According to election official sources, the voter turnout recorded till 1 p.m. was 45.9 per cent.

About 45.9 per cent of Tripura’s electorate had cast their vote till 1 pm in the state Assembly elections which began at 7am today, Additional Chief Electoral Officer Tapas Roy said. Elections are being held in 59 out of the state’s 60 Assembly constituencies. The election in Charilam constituency was postponed following the death seven days ago of CPI(M) candidate Ramendra Narayan Debbarma.

No incidents of violence had been reported from anywhere in the state, officials said.

The voting process, however, got delayed in some booths of West Tripura, Khowai, Unakoti districts as election workers could not connect the EVMs or electronic voting machines, he said.

“Engineers rushed to the booths and put everything in order,” he added.

BJP leader Sudip Roy Burman and ruling CPI(M) leader Krishna Majumder, both candidates from the Agartala constituency, had earlier in the day claimed that voting in a few polling stations in the state capital were held up for more than 90 minutes because of EVM glitches.

Roy refuted the claims and said all voting machines were working.

State Director General of Police Akhil Kumar Shukla said security measures had been put in place across Tripura for the Assembly polls.

The BSF has been asked to keep a close vigil on the 856-km-long India-Bangladesh border in Tripura and 300 companies of central armed forces along with state armed personnel and police have been deployed across the state to ensure free and fair polls, he added.

Tripura Chief Electoral Officer Sriram Taranikanti said the Election Commission has appointed police observers, general observers and expenditure observers to oversee the entire poll process.

18BLPRUTRIPURA

More than 25 lakh voters will vote on February 18, 2018, in an election that has seen the BJP, an ‘also-ran’ till now in the north-eastern state, make a determined bid to demolish the red bastion of 25 years, with stalwarts like Prime Minister Narendra Modi and party chief Amit Shah leading the charge.

In hilly and tribal areas, women huddled in large numbers outside poll booths in their colourful traditional attires.
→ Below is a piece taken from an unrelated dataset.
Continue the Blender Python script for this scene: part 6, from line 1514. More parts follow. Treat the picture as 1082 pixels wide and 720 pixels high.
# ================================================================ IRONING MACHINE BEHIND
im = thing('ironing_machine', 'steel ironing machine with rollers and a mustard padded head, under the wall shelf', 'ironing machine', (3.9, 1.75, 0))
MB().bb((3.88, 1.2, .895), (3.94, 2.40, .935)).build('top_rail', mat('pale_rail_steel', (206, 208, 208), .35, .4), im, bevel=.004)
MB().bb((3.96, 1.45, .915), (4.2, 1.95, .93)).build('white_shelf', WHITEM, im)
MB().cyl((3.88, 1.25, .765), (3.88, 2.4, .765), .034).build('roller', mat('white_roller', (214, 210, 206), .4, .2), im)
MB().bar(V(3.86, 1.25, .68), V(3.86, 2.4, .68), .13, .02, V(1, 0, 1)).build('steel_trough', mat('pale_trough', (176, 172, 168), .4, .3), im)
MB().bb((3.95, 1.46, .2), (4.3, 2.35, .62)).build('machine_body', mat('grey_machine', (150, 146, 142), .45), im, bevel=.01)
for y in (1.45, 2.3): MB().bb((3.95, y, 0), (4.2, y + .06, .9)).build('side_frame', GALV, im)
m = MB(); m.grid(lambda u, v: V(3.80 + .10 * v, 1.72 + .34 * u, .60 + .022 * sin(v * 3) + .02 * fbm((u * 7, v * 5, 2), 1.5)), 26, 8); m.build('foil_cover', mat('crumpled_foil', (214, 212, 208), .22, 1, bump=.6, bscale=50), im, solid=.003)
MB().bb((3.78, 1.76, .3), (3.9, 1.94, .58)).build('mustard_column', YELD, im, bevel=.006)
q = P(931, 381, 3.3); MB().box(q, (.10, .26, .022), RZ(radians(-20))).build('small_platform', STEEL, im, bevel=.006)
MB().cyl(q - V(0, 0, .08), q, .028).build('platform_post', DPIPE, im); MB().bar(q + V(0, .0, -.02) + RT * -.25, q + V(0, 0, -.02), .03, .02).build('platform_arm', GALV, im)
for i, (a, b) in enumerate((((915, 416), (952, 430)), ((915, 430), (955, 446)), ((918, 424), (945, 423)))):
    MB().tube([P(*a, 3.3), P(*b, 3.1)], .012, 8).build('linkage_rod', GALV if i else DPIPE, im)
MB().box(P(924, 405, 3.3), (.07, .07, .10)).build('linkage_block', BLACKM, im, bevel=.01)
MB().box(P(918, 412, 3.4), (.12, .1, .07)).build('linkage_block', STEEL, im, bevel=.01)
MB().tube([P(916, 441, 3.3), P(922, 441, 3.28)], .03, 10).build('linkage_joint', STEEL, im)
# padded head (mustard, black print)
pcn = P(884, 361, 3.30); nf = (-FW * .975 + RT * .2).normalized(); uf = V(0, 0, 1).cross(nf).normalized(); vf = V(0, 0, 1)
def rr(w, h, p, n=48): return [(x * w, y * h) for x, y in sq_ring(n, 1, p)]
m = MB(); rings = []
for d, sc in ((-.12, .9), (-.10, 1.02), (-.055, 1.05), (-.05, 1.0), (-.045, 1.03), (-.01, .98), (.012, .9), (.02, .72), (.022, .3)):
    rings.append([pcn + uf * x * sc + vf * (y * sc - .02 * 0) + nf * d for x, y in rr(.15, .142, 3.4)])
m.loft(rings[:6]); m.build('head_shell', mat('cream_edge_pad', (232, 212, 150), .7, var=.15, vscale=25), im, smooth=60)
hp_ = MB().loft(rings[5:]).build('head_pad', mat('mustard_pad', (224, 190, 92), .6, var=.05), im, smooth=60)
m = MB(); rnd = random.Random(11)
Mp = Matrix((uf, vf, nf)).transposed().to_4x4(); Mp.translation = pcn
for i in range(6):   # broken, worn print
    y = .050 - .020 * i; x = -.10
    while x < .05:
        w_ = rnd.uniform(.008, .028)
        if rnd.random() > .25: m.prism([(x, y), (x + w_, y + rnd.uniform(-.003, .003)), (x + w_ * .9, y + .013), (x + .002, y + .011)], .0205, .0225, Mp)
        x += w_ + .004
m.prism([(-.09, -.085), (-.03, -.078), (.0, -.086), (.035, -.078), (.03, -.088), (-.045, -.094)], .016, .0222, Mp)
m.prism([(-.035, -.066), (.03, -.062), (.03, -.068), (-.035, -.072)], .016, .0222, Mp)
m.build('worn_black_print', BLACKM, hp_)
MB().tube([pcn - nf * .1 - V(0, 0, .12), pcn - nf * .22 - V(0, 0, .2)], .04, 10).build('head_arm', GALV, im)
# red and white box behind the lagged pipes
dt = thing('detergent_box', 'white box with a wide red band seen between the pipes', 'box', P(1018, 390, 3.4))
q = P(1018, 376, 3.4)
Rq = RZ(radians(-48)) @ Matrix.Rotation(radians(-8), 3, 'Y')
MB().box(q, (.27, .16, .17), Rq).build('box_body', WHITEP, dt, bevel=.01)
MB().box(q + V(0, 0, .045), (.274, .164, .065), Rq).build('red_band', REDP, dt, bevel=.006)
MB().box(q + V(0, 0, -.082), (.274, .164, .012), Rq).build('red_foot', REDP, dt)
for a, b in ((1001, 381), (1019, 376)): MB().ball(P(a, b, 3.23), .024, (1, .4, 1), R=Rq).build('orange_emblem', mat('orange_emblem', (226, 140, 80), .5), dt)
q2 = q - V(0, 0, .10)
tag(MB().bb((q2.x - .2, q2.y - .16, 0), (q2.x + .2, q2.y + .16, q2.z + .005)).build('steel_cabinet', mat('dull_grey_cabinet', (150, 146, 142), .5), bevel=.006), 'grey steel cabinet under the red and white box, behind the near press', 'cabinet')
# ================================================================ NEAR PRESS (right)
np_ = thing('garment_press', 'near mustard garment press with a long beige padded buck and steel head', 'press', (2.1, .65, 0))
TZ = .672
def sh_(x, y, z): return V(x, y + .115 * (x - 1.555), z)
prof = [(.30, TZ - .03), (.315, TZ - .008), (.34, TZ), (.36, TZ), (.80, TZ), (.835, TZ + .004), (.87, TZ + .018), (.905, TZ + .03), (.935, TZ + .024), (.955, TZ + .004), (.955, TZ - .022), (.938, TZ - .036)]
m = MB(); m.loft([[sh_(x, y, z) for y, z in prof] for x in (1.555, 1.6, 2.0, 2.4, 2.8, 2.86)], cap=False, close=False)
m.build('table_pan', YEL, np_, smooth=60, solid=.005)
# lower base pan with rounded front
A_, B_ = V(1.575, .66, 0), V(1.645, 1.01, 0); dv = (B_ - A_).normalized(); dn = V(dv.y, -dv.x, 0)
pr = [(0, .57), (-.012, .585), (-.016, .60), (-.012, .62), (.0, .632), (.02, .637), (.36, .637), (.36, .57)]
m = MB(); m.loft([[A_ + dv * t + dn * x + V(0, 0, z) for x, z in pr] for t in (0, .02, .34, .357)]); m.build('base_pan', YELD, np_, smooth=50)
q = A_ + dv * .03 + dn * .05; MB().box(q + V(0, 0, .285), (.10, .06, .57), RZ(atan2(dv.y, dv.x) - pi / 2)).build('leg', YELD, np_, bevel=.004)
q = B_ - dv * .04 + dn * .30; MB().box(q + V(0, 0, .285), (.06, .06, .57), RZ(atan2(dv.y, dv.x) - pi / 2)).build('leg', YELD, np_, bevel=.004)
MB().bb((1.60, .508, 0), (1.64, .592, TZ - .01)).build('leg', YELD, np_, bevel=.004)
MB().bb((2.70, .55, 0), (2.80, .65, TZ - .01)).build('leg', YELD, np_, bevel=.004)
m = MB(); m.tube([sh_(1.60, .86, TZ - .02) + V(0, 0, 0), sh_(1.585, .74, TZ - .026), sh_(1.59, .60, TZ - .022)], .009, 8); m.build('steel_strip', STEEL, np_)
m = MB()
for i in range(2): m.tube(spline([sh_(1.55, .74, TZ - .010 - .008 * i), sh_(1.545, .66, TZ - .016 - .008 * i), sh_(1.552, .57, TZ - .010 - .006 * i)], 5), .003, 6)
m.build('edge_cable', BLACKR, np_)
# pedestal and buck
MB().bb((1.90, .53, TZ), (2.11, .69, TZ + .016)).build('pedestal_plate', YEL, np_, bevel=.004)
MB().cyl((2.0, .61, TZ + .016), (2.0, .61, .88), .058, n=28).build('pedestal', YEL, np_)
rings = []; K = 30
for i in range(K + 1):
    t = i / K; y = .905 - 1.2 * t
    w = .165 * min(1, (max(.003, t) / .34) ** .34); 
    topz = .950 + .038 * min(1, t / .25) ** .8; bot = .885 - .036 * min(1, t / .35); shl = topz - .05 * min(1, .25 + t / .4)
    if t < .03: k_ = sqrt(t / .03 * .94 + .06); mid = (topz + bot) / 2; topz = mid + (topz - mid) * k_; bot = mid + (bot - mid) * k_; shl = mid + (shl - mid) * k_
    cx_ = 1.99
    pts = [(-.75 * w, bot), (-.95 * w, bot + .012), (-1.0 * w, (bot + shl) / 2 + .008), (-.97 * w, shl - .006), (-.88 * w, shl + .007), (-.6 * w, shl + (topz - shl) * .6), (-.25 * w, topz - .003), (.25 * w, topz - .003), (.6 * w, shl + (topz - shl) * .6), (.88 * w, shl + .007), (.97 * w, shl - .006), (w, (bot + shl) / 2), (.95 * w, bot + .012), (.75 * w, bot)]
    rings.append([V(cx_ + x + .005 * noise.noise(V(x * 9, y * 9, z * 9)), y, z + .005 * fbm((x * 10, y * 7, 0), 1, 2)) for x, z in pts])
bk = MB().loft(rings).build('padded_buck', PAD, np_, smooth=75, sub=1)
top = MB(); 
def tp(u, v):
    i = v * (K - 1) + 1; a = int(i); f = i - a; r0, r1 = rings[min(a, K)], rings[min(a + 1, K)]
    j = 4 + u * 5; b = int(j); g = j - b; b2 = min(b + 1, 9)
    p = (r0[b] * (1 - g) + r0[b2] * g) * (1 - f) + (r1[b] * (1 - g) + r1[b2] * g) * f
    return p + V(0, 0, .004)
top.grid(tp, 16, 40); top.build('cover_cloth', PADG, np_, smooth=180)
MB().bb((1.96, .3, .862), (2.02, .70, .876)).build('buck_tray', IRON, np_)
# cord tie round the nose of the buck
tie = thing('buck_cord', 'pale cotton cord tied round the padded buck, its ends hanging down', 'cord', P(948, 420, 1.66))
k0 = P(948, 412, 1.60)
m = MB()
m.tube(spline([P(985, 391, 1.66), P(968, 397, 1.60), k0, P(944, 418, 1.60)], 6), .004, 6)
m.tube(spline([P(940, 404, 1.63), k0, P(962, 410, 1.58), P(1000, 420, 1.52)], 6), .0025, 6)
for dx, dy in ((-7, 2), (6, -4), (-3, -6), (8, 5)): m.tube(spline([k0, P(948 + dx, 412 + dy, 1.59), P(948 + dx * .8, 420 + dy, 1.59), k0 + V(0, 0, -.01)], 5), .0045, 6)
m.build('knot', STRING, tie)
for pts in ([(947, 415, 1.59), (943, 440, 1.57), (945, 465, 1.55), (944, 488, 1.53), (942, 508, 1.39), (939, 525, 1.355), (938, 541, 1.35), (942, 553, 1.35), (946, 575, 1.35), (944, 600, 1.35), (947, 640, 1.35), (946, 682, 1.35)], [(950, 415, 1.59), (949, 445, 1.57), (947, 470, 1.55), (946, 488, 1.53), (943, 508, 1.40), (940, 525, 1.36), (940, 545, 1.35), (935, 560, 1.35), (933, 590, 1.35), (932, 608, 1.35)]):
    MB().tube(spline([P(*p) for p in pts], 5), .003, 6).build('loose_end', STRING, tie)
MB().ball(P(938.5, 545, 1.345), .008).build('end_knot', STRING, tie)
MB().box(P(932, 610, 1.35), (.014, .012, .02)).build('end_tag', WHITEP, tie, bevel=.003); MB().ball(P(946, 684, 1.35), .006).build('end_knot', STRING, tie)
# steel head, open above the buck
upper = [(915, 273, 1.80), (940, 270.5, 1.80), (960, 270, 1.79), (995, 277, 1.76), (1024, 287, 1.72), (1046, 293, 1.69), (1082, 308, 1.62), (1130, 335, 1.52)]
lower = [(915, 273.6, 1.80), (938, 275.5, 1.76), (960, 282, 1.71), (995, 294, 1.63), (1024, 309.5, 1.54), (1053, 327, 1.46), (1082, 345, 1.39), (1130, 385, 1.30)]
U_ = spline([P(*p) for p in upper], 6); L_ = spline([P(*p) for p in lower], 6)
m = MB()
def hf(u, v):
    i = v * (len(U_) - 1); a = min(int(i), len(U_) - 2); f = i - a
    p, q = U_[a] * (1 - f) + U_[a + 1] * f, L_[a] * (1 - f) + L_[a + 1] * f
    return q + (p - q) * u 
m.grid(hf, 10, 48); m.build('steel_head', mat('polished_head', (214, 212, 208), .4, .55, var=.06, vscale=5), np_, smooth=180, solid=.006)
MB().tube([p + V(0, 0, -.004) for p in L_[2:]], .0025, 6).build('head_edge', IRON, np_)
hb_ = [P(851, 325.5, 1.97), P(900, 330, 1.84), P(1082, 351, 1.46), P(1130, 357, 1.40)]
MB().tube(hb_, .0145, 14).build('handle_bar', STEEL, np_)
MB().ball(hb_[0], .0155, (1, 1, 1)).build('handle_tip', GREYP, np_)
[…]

Small-time shop keepers were seen doing brisk business selling tea and snacks to the voters. Voting will end at 4 pm in all the 3,214 polling stations in the state, election office sources said.

Altogether 307 candidates are in the fray with the CPI(M), the major partner of the ruling Left Front, contesting 56 seats and its constituents -- RSP, Forward Bloc and CPI -- one seat each.

The BJP, which forged a pre-poll alliance with tribal outfit Indigenous Peoples Front of Tripura (IPFT), has fielded 51 candidates. The IPFT, an anti-Left party, will contest the remaining nine.

The Congress is going it alone in Tripura this time and is contesting 59 seats. The party has not fielded any candidate from Kakrabon constituency in Gomati district.

Altogether, there are 25,73,413 registered voters, of whom 13,05,375 are male and 12,68,027 female. The number of voters under the third gender category in the state is 11 and that of the new voters is 47,803. Twenty seats are reserved for the scheduled tribes.

State Director General of Police Akhil Kumar Shukla said security measures are in place across Tripura to ensure free and fair polls.

He said 300 companies of central armed forces have been deployed along with state armed personnel and police, while BSF is keeping keep a close vigil along the 856-km-long India-Bangladesh border in Tripura, he added.

Tripura Chief Electoral Officer Sriram Taranikanti said the Election Commission has appointed police observers, general observers and expenditure observers to ensure hassle-free polls.

The director general of Indo-Tibetan Border Police (ITBP), R K Pachnanda, has been appointed as a special observer to coordinate with the security forces deployed in the state.

Counting of votes would be taken up on March 3 and the voting for Charilam constituency will be conducted on March 12, sources in the election office said.